The couple also shares that one of their recipes to success is having that support system, whether it’s understanding that they need to shut off work or finding opportunities to boost their business.

Each year, Mia has a handful of speaking engagements and workshops, “which makes me proud as her husband and partner,” Len says.

“Why wouldn’t you want to be with a boss lady and…do everything you could to support your partner? I know Mia is very supportive of me,” he adds. “Mia gets invited to all these engagements and I want to see more of them because she has so much substance to share. If I could support that, would that make me insecure?
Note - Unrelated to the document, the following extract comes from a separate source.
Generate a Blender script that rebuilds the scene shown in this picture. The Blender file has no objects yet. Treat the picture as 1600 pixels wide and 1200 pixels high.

Absolutely not.”

Define a purpose statement
Mia and Len advise that couples who want to be in a venture together must have a guiding principle to remind them why they’re in this business. Though selling homes is what McLeod & Associates does, at its heart they are focused on the difference they make in people’s lives and what kind of legacy they want to leave — that is something they want to impart on their one-year-old son Leon as well.

“The purpose statement, how you decide you want to live your life and the impact you want to make, needs to be so clear. In a marriage, what kind of life do you want to live together? You really have to put time and effort into that statement because when challenges do come up — because they will — that will be your foundation and you can always go back and build on that,” Mia says. “If you’re coming together for a business or a project, you need to understand why and the purpose behind that and make sure you are 100 percent aligned there.”